Guster interview

Christine Beaderstadt

After restlessly finishing recording their fifth studio album just three weeks ago, Guster is back on the road, headlining at venues and colleges across the country. Last Wednesday, Guster performed at the Fox Cities Performing Arts Center with Better Than Ezra and those hockey-obsessed musicians The Zambonis.
Guster experienced some commercial success with their song “Fa Fa” on the 1999 album “Lost and Gone Forever.” This public success helped broaden Guster’s cult fan base to a more widespread following. The hit song helped them rise from the underground music scene and gain recognition as a mainstream rock band.
After the hype over “Lost and Gone Forever,” their third record, Guster faded back to their former status, unknown to many but still supported by faithful fans. In 2003, however, it seemed as though Guster might have once again reached the height of “Fa Fa” with the first single released off of “Keep it Together.” “Amsterdam” seemed to garner success similar to that of 1999. The song received some radio attention, but failed to capture the attention of the more prominent radio stations in major cities.
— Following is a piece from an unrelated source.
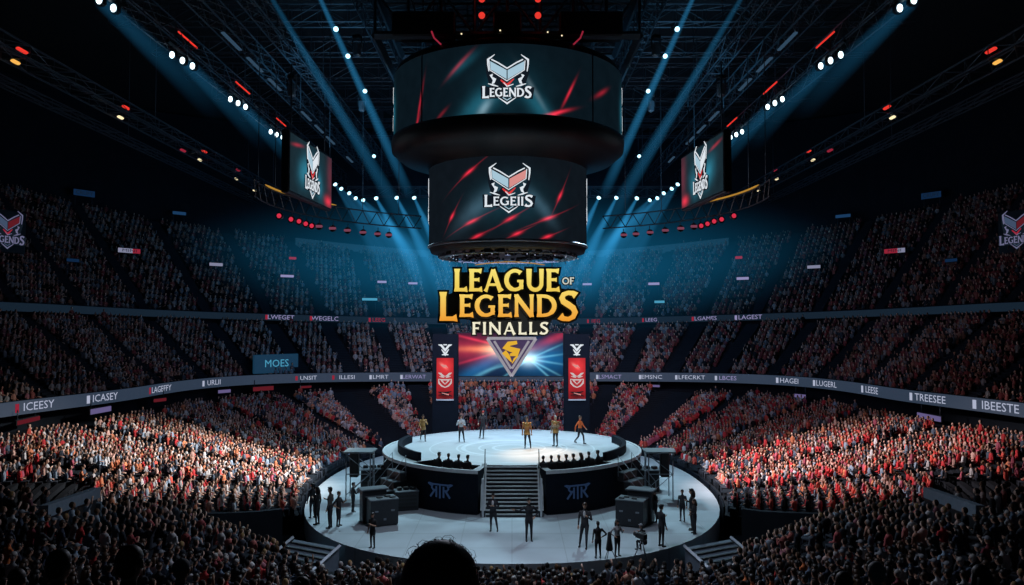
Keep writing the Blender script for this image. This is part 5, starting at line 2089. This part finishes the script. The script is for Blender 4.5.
# ------------------------------------------------------------------ roof steel
def truss(name, p0, p1, w, h_, bay, label, group, chord=.07, web=.045, m='truss'):
    p0, p1 = Vector(p0), Vector(p1)
    d = p1 - p0
    L = d.length
    e = empty(name, p0, 0, label, 'truss', group)
    x = d.normalized()
    y = x.cross(Vector((0, 0, 1))).normalized() * (w / 2)
    zz = Vector((0, 0, h_))
    n = max(2, int(round(L / bay)))
    mb = MB()
    for s in (-1, 1):
        for up_ in (0, 1):
            mb.bar(y * s + zz * up_, d + y * s + zz * up_, chord)
    mb.build('chord', M[m], e)
    mb = MB()
    for i in range(n):
        a, b = d * (i / n), d * ((i + 1) / n)
        for s in (-1, 1):
            mb.bar(a + y * s + (zz if i % 2 else zz * 0), b + y * s + (zz * 0 if i % 2 else zz), web)
            mb.bar(a + y * s, a + y * s + zz, web)
        mb.bar(a - y, a + y, web)
        mb.bar(a + zz - y, b + zz + y, web)
        mb.bar(a - y, b + y, web * .8)
    mb.build('web', M[m], e)
    for k in range(3):
        q = d * (.1 + .4 * k)
        top_ = 33.9 - (p0.z + q.z)
        if top_ > h_:
            mb = MB(); mb.tube([q + zz, Vector((q.x, q.y, top_))], .03, 4); mb.build('hanger', M[m], e)
    return e


for sgn, sd in ((-1, 'left'), (1, 'right')):
    truss('roof_truss', (sgn * 27 - .3 * (sgn > 0), 22, 24.6), (sgn * 27 - .3 * (sgn > 0), 95, 24.6), 1.6, .7, 2.2, 'lowest outer roof truss with red and amber lamps, %s' % sd, 'long roof trusses', .10)
    truss('roof_truss', (sgn * 30 - .3 * (sgn > 0), 26, 24.2), (sgn * 30 - .3 * (sgn > 0), 95, 24.2), .5, .5, 3, 'thin outermost roof truss, %s' % sd, 'long roof trusses', .07)
    truss('roof_truss', (sgn * 20.6 - .3 * (sgn > 0), 24, 27.0), (sgn * 20.6 - .3 * (sgn > 0), 95, 27.0), 1.2, 1.2, 2.0, 'roof truss carrying the white triple lamps, %s' % sd, 'long roof trusses', .08)
    truss('roof_truss', (sgn * 16.6 - .3 * (sgn > 0), 24, 27.0), (sgn * 16.6 - .3 * (sgn > 0), 92, 27.0), 1.0, 1.0, 1.6, 'roof truss walkway with painted blue reflections beside the scoreboard, %s' % sd, 'long roof trusses', .09)
    truss('roof_truss', (sgn * 14.2 - .3 * (sgn > 0), 24, 27.4), (sgn * 14.2 - .3 * (sgn > 0), 92, 27.4), .9, .9, 1.6, 'roof truss between walkway and spotlights, %s' % sd, 'long roof trusses', .08)
    truss('roof_truss', (sgn * 9.0 - .3 * (sgn > 0), 28, 29.5), (sgn * 9.0 - .3 * (sgn > 0), 96, 29.5), 1.1, 1.1, 1.4, 'inner roof truss next to the scoreboard rigging, %s' % sd, 'long roof trusses', .08)
for i, y in enumerate((36, 41, 46, 52, 58, 64, 70, 77, 84)):
    truss('cross_truss', (-27, y, 30.4), (27, y, 30.4), 1.0, 1.2, 2.0, 'roof cross truss, %s from the near end' % ORD[i], 'cross trusses under the roof', .08)
truss('cross_truss', (-16, 76, 22.6), (16, 76, 22.6), .9, .9, 1.4, 'low cross truss at the back carrying the row of spotlights', 'cross trusses under the roof', .08)

# glowing blue bars that paint reflected light along the inner trusses
for sgn, sd in ((-1, 'left'), (1, 'right')):
    for k in range(12):
        y = 33 + k * 4.2
        if k % 4 == 2: continue
        mb = MB()
        mb.box((sgn * 16.6 - .3 * (sgn > 0), y, 26.9), (.22, 2.9 - .12 * (k % 3), .10), bev=.02)
        mb.build('painted_reflection', M['walk_reflection'], label='dim blue painted reflection under the %s walkway truss, %s from near end' % (sd, ORD[k]), cat='light panel', group='painted truss reflections')  # not real light panels: bars that paint reflected light

# rigging above the scoreboard
rg = empty('rigging_frame', (-.27, 49.7, 26.75), 0, 'dark rigging frame with red lamps right above the scoreboard', 'rigging')
mb = MB()
for z in (0, 2.6):
    for s in (-1, 1):
        mb.bar((-7.6, s * 5.5, z), (7.6, s * 5.5, z), .35)
        mb.bar((s * 7.6, -5.5, z), (s * 7.6, 5.5, z), .35)
for k in range(9):
    x = -7.6 + 15.2 * k / 8
    mb.bar((x, -5.5, 0), (x, -5.5, 2.6), .12)
    mb.bar((x, -5.5, 2.6), (x, 5.5, 2.6), .12)
    if k < 8:
        mb.bar((x, -5.5, 0 if k % 2 else 2.6), (x + 1.9, -5.5, 2.6 if k % 2 else 0), .10)
for k in range(7):
    y = -5.5 + 11 * k / 6
    mb.bar((-7.6, y, 2.6), (7.6, y, 2.6), .10)
mb.build('frame', M['truss'], rg)
for (x, w) in ((-4.8, 3.6), (4.8, 3.6), (0, 1.6)):
    mb = MB(); mb.box((x, -5.2, .6), (w, 1.2, 1.4), bev=.06); mb.build('hoist_box', M['black'], rg)
for s in (-1, 1):
    for q in (-1, 1):
        mb = MB(); mb.tube([(s * 6, q * 4.5, 2.6), (s * 6, q * 4.5, 7.15)], .08, 5); mb.build('hanger', M['truss'], rg)
for (x, z) in ((-1.45, 1.0), (1.75, 1.0), (-1.45, 1.95), (1.75, 1.95)):
    mb = MB(); mb.ell((x, -5.9, z), (.19, .19, .19), 0, 12, 8); mb.tube([(x, -5.9, z), (x, -5.5, z + .25)], .07, 6); mb.build('red_lamp', M['lamp_red'], rg)
for s in (-1, 1):
    mb = MB(); mb.tube([(s * 4.3, -6.0, .05), (s * 4.15, -6.05, -.35), (s * 3.75, -6.1, -.75)], .05, 6); mb.build('red_light_bar', M['sign_red'], rg)
for (x, z) in ((-2.6, -.1), (-.4, .1), (2.3, .0), (3.1, -.2)):
    mb = MB(); mb.ell((x, -6.0, z), (.05, .05, .05), 0, 6, 4); mb.build('indicator_light', M['lamp_cream'], rg)

# ------------------------------------------------------------------ lamps
BLUE = (.028, .27, .56)
def aim(o, d):
    o.rotation_mode = 'QUATERNION'
    o.rotation_quaternion = Vector(d).to_track_quat('Z', 'Y')


BEAMS = {}
def beam(parent, L, r0, r1, s, decay=1.5, col=BLUE):
    key = (L, r0, r1, s, decay, col)
    if key not in BEAMS:
        mb = MB()
        n = 24
        vs = [(r0 * math.cos(2 * PI * i / n), r0 * math.sin(2 * PI * i / n), .12) for i in range(n)] + [(r1 * math.cos(2 * PI * i / n), r1 * math.sin(2 * PI * i / n), L) for i in range(n)]
        mb.add(vs, [(i, (i + 1) % n, n + (i + 1) % n, n + i) for i in range(n)] + [tuple(range(n - 1, -1, -1)), tuple(range(n, 2 * n))], 0, True)
        me = mb.mesh('light_beam', beam_mat('beam_haze', col, s * 1.7, L, decay, r0, r1))
        BEAMS[key] = me
    o = bpy.data.objects.new('light_beam', BEAMS[key])
    COL.objects.link(o)
    o.parent = parent
    return o


def spotlight(pos, target, L, r0, r1, s, label, group, decay=1.5, lens=.2, m='lamp_blue', name='spotlight'):
    e = empty(name, pos, 0, label, 'spotlight', group)
    d = Vector(target) - Vector(pos)
    aim(e, d)
    mb = MB(); mb.lathe([(.0, -.5), (lens * .7, -.48), (lens * .95, -.3), (lens * 1.15, .05), (lens * 1.05, .08)], n=16); mb.build('housing', M['black'], e)
    mb = MB(); mb.ell((0, 0, .05), (lens, lens, lens * .45), 0, 14, 8); mb.build('lens', M[m], e)
    mb = MB(); mb.tube([(lens * 1.25, 0, -.15), (lens * 1.3, 0, -.55), (-lens * 1.3, 0, -.55), (-lens * 1.25, 0, -.15)], .04, 5); mb.build('yoke', M['truss'], e)
    if s > 0: beam(e, L, r0, r1, s, decay)
    return e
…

With this latest album – set to be released later this year – they hope to gain more attention than their previous records, although guitarist Adam Gardner admits, “These songs are even more radio-unfriendly.” Instead of following mainstream music popularity, the members of Guster feel it is more important to expand as musicians, hoping that this new record will also coincide with what people want to hear.
With a new record label and a new member in the band, they hope to expand their fan base and bring their music to larger audiences. Gardner confesses, “I wouldn’t mind if we got more airtime; our records seem to be getting less and less radio-friendly… [But] I wish to have a good time all the time and to get better [as a band]. I want to continue to grow as an entity.” Will this new record satisfy longtime Guster fans and gain the media attention they feel is overdue? The band certainly hopes to stay true to their unique, defined sound, as well as create new and interesting music that is fulfilling to them as musicians.
On this album, Joe Pisapia, the most recent addition to Guster, helped in the songwriting and recording process. Having formed in 1991, the band was grateful for fresh ideas and a different personality. The writing and recording, according to Gardner, happened quickly and was done as purely as possible; the record was self-produced in Pisapia’s house in Nashville, Tenn. Gardner says, “It was a lot different than recording in a huge mansion that sleep[s] forty with our own personal chef. We kept it real on this record.” The band agreed that they didn’t want to spend a lot of money, as they had on “Lost and Gone Forever.” This reduced the amount of pressure, without the backing of a major recording studio charging hundreds per hour.
Last fall, Guster opened for Maroon 5 during their U.K. tour. Ironically, Maroon 5 had opened for them only a few years ago. This reversal of opening and headlining, unfortunately, has not been the first for the band: Guster has also followed John Mayer, who now headlines some of their shows. “Watching the Grammys was a little tough,” Gardner says with a forced laugh.
Will Guster be successful this time around? They seemed to have made all the necessary changes – new record label, additional member’s insight, pushing of musical limits, etc. – but it is ultimately the listeners’ decision whether Guster hits the big time in the musical world.